The objective of this research is to develop radios for multi-function bird tracking tags. Each radio tag will support geo-localization, in-flight telemetry and networking. The approach is to develop a passive-mixer-first radio architecture that connects highly flexible baseband circuitry to the antenna through a "transparent front-end."
State-of-the-art radios provide programmable gain, bandwidth, and center frequency, but have fixed antenna interfaces, dramatically reducing their flexibility. The proposed ?transparent front-end? allows direct interaction between highly controllable baseband circuitry and variable, poorly controlled antennas. Thus, all important properties of the radio are made programmable, including previously fixed properties such as impedance matching, allowing on-the-fly reconfiguration. Furthermore, this flexibility comes with little or no cost in terms of power consumption or performance.
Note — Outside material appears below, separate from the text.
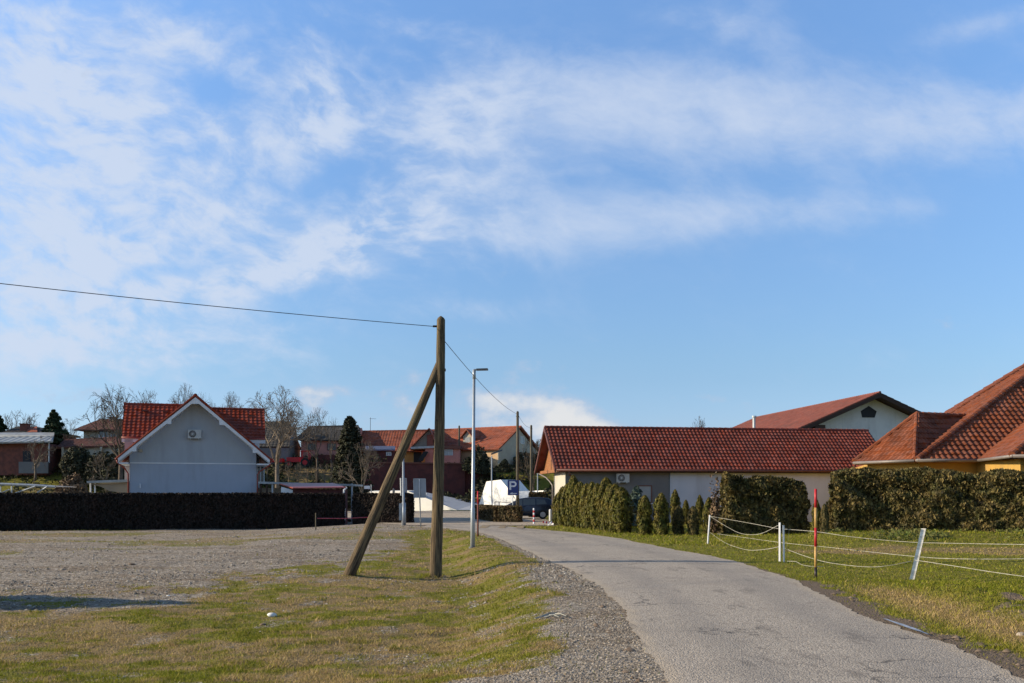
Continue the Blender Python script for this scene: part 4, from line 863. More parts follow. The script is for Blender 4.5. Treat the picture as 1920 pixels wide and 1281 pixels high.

By developing the theoretical and practical aspects of the design of transparent front-ends, this project will complete a multi-decade trend from fixed, single function radios to fully flexible multi-function transceivers.
Because transparent front-end radios enhance performance while reducing cost and size, they are likely to find use in a variety of scientific and commercial applications. The project also provides a showcase of different aspects of wireless technology which will be used in educational demonstrations. By permitting link-ups between RF tags and commercial handheld devices, this project will also add a new dimension to citizen science in field ornithology. The research program will support graduate research and undergraduate design projects and outreach activities to K-12 students.